Shropshire Star

GMB demands information on police role in blacklisting scandal

The union said the blacklisting of building workers is the greatest employment scandal of the past 50 years.

Published
The blacklist mainly concerned construction workers (Stefan Rousseau/PA)

A leading trade union is stepping up calls for details of the role played by police in the secret blacklisting of thousands of construction workers and environmental campaigners.

The GMB said the secret file kept on more than 3,200 mainly building workers was the “greatest employment scandal” of the past 50 years.

It has recently been revealed that Special Branch officers passed information to a controversial network that blacklisted construction workers, although there is no evidence it had been systemic.

Scotland Yard said allegations about police involvement with the blacklist will be fully explored during a current public inquiry into undercover policing.

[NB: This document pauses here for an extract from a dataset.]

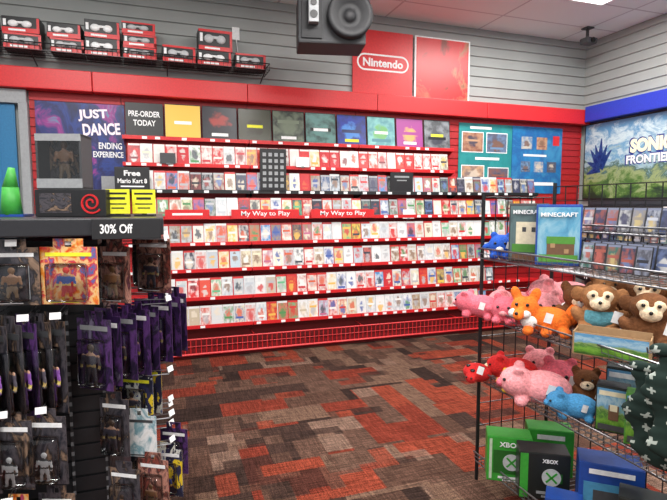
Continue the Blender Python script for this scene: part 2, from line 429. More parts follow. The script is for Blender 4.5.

Lawyers Leigh Day, acting for the GMB, have filed a Freedom of Information request for the Metropolitan Police’s full internal report and emails and details of any meetings with blacklisting organisations.

Workers on the list say they were denied employment.

Justin Bowden, national officer of the GMB, said that “3,213 secretly blacklisted construction workers and environmentalists deserve to know exactly what role the police played in supplying information about them to the construction companies.

“They have a right to know who, what, where, when and why information was shared between the police and the construction companies.

“It is now time for Scotland Yard to make public everything that they did and come clean about their part in the greatest employment scandal of the past 50 years.”